New Foreign Secretary Mathai pushes talks with Pakistan (Lead)

August 1st, 2011 - 1:30 pm ICT by IANS  

Manmohan Singh New Delhi, Aug 1 (IANS) Foreign Secretary Ranjan Mathai, who assumed office Monday, said he has been mandated to pursue “substantive dialogue” with Pakistan and underlined that constructive cooperation in the immediate neighbourhood would be one of his key priorities.

Mathai, who succeeds Nirupama Rao, India’s next ambassador to the US, said continuity would be the watchword during his tenure and stressed that building “cooperative and strong relationships with all the major global players” would be amongst his key priorities.

“The foreign secretary is as much an institution as an individual,” Mathai told reporters here after joining his office in South Block in the morning.

He stressed the need for a holistic foreign policy that takes care of India’s political and strategic interests, combines the economic and commercial interests of the country, and also keeps in mind the cultural image of the country and the way in which the country portrays itself in the world.

“Constructive cooperation in the immediate neighbourhood is the main challenge, and I think that will be one of my priority tasks,” he said.
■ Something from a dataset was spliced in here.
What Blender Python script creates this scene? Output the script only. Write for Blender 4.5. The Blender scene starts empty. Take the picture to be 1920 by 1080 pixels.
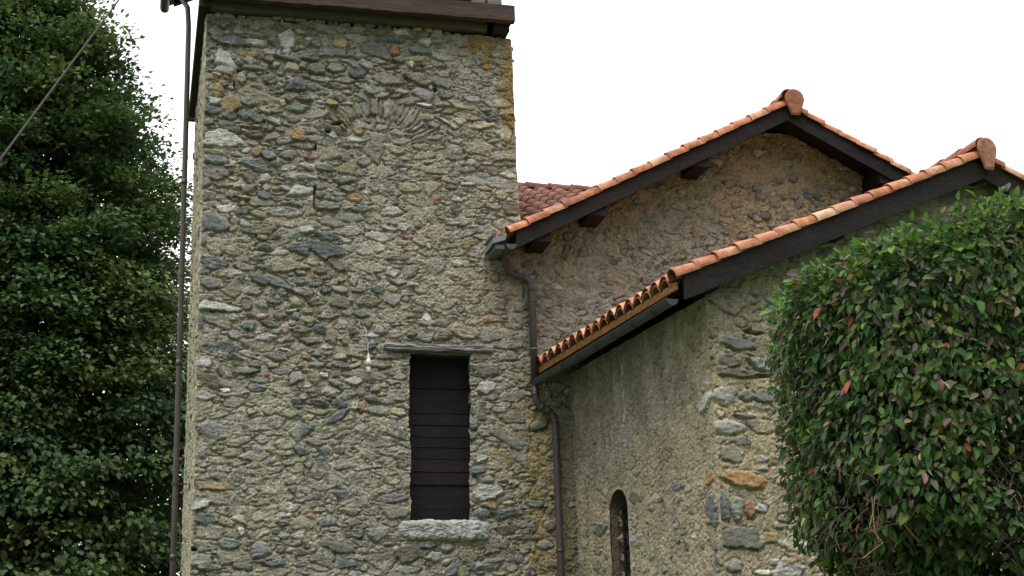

Mathai also spoke about the need for developing “very very strong relations with the countries of Africa, Latin America, of Central Asia, of South East Asia and the Gulf region.”

“I think managing all these would be the major challenge,” he said.
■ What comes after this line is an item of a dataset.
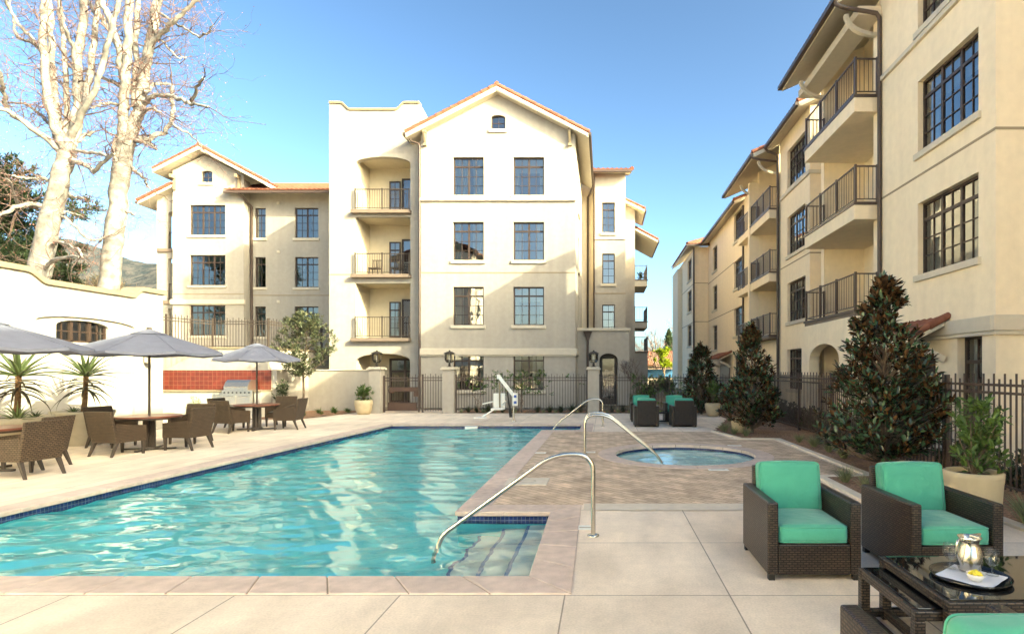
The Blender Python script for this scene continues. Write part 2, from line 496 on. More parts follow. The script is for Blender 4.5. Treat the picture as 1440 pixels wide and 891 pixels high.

Days after the foreign ministers of India and Pakistan held talks here, Mathai said he would continue the re-engagement process of restoring trust between the two neighbours.

“My mandate is substantive dialogue on all issues of common concerns,” said Mathai, when asked about the trajectory of the revived India-Pakistan dialogue process.

“As regards Pakistan, I would like to say that I have entered this office with a mandate, which is that we as foreign secretaries are expected to pave the way for a substantive dialogue with Pakistan, on all issues,” he said.

“…and I look forward to cooperating with the Pakistan foreign secretary on that and we have to try and work to restore trust and confidence.”

Mathai, who was India’s ambassador to France when he was appointed foreign secretary last month, will have a two-year term.

A 1974 batch Indian Foreign Service officer, Mathai was India’s ambassador to Israel February 1998 to June 2001, and to Qatar August 2001 to July 2005. He was joint secretary dealing with India’s relations with Bangladesh, Sri Lanka, Myanmar and the Maldives from January 1995 to February 1998. He has also served in the Indian embassies in Vienna, Colombo, Washington, Tehran and Brussels.

Mathai takes over as foreign secretary at a challenging time in international relations when the developed world is still recovering from the global recession and new equations are emerging in the international pecking order.

Against this backdrop, Mathai said: “We are in a world of flux and we have to be innovative and adapt to the situation as it develops, but at the same time we have to be clear eyed about what are our national priorities and interests, many of which remain permanent.”

Significantly, Mathai has taken over as foreign secretary barely two months before the next session of the United Nations General Assembly, which is expected to push forward the process of the UN Security Council reforms.

Not many know that Mathai played a key role in crafting the Ganga river waters accord with Bangladesh in 1996. His skills as a negotiator will come in handy at a time when India is trying to seal fresh pacts with Bangladesh as Prime Minister Manmohan Singh heads to Dhaka Sep 6-7.